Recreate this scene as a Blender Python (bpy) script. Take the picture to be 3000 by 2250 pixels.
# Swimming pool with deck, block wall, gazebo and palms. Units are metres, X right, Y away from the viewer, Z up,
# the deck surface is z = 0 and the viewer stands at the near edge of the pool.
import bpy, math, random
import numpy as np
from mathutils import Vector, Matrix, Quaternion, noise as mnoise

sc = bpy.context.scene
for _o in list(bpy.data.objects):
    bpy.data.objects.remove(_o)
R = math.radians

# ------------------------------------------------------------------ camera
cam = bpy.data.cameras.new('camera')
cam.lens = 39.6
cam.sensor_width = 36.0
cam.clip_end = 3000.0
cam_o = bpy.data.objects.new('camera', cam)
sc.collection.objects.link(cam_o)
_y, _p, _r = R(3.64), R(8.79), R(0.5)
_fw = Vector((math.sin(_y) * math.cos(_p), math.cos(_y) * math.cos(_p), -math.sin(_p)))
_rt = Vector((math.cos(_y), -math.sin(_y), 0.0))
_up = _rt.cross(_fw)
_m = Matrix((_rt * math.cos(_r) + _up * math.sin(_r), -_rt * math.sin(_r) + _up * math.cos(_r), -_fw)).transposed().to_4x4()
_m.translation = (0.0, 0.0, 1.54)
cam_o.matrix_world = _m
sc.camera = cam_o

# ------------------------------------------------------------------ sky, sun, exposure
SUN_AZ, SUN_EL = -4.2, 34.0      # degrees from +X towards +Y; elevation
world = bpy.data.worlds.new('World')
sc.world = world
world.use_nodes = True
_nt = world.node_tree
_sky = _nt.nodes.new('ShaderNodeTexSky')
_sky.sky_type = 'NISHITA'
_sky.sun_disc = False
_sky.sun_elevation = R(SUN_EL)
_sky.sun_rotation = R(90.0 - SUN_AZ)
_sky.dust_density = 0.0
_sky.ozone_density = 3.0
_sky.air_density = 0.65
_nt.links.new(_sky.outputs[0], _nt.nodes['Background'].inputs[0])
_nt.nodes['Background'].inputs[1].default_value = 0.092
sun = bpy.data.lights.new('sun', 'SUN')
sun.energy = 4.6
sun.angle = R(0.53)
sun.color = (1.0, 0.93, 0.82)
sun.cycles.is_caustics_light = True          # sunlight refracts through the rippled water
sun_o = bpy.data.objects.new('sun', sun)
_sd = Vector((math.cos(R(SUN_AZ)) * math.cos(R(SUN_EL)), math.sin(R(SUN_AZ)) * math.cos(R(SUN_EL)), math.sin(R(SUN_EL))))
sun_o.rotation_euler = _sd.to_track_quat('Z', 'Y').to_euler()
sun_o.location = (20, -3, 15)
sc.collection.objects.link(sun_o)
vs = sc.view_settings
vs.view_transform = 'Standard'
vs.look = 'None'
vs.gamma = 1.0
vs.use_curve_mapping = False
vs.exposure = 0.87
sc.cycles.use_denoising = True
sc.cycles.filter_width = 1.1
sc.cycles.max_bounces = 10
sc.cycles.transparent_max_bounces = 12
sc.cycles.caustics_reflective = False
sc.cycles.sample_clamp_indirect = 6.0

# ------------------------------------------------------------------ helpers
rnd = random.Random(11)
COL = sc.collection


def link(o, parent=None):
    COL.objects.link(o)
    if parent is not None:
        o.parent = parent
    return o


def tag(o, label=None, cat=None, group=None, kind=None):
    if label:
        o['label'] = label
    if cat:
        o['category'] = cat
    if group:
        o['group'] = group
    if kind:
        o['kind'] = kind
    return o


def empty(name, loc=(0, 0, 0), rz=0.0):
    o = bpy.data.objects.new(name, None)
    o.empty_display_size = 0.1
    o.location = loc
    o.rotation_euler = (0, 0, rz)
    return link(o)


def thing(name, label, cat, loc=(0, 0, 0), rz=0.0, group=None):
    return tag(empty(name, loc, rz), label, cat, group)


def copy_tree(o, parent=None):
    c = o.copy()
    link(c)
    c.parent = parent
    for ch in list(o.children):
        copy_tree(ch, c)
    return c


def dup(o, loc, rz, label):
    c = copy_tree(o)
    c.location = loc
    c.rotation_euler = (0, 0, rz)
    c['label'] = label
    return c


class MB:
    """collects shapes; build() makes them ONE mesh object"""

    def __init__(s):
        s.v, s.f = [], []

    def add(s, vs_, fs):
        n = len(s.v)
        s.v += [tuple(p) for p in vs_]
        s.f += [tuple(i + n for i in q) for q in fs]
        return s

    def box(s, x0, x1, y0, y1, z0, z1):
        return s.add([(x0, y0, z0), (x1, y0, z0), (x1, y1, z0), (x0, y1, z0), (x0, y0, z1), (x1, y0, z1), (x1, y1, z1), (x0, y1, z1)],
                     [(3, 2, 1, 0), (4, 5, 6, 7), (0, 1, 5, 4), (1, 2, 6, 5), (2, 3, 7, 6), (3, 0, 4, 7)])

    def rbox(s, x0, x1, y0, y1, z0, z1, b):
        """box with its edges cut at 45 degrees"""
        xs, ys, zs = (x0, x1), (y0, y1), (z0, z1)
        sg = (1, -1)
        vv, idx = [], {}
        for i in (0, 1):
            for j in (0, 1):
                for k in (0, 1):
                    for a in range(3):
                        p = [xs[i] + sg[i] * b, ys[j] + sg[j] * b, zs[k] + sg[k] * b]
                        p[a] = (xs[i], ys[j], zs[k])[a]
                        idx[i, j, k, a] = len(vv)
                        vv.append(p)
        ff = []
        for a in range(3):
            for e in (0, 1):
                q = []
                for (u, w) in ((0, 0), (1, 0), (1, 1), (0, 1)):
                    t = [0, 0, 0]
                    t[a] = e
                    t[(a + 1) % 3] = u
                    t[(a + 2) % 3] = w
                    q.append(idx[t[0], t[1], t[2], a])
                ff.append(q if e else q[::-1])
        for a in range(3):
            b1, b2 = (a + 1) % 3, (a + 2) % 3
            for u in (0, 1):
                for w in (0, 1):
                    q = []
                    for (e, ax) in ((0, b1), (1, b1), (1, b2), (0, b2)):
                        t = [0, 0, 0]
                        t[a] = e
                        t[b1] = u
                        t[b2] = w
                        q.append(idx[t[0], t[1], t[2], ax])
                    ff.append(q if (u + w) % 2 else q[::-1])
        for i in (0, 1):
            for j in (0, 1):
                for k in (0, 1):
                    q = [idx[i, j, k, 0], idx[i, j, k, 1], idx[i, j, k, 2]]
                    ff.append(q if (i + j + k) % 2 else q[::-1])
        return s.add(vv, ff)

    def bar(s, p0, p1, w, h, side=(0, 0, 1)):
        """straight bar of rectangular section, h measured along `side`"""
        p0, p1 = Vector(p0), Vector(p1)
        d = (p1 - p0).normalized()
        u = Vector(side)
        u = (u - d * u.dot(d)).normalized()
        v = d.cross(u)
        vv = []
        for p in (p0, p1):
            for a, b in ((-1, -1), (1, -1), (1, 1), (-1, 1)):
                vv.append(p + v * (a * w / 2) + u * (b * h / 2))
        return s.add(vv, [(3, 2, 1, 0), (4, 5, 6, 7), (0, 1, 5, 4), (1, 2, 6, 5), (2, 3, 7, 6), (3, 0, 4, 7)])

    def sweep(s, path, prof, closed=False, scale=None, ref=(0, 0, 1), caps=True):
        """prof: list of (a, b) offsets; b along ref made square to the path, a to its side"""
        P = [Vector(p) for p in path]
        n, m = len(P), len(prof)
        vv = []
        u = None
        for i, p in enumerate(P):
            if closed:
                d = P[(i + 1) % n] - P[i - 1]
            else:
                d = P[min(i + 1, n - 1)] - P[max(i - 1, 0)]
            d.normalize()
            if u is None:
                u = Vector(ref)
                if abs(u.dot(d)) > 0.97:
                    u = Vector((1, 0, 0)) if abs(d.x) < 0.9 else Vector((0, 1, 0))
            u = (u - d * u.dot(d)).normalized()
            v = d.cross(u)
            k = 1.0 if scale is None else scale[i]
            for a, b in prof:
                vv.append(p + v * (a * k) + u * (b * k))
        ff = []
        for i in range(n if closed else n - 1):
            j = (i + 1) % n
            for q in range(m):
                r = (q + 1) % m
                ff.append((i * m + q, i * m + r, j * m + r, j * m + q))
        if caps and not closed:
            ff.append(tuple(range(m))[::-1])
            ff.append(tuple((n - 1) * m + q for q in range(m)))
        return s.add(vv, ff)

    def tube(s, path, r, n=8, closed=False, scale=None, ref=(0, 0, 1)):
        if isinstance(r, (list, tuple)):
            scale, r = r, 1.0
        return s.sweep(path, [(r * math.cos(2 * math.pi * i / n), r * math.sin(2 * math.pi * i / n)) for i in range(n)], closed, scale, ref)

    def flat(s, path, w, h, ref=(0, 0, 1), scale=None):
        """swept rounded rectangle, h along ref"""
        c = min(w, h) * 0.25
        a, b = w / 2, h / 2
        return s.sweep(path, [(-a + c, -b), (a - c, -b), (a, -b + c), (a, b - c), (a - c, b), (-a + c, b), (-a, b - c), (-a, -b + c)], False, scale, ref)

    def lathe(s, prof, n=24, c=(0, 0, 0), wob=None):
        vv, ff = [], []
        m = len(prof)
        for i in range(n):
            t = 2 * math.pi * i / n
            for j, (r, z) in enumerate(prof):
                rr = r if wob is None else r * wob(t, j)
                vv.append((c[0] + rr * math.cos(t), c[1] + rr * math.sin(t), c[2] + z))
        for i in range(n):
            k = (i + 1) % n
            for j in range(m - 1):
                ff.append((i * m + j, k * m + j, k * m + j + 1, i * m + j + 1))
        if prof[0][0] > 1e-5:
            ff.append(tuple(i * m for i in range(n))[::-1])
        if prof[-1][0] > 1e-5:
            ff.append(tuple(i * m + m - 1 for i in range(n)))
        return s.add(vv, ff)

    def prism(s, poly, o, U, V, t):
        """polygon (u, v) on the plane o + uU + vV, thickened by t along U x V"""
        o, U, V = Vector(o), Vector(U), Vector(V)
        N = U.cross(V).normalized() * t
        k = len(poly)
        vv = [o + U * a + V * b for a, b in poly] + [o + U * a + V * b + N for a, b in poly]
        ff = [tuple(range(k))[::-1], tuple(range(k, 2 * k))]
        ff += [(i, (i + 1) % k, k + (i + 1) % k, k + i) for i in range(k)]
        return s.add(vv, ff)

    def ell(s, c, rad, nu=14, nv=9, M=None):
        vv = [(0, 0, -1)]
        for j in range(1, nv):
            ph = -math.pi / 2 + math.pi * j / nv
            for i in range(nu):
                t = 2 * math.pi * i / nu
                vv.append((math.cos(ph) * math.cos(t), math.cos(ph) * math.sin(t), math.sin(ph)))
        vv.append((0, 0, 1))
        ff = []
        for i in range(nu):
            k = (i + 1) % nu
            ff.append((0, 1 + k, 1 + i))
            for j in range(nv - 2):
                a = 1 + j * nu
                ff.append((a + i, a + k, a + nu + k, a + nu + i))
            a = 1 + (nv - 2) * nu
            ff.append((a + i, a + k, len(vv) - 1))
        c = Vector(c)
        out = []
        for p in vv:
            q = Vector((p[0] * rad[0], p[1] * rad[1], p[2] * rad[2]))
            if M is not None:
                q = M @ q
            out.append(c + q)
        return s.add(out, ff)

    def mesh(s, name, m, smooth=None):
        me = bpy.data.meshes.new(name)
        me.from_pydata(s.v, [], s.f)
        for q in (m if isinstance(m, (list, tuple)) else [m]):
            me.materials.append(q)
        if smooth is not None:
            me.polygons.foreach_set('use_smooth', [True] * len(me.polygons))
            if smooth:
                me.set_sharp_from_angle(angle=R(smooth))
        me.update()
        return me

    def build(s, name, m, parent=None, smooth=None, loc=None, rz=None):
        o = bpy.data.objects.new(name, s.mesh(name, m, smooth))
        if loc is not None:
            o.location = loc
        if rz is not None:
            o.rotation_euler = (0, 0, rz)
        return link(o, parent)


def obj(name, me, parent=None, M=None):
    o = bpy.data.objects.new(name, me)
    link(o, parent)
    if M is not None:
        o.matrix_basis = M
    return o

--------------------

▶ WHAT NEEDS TO BE DONE: Gather and copy every line of the data in which the string "scene" is found.

▶ RESULT FOR THIS TASK:
Recreate this scene as a Blender Python (bpy) script. Take the picture to be 3000 by 2250 pixels.
sc = bpy.context.scene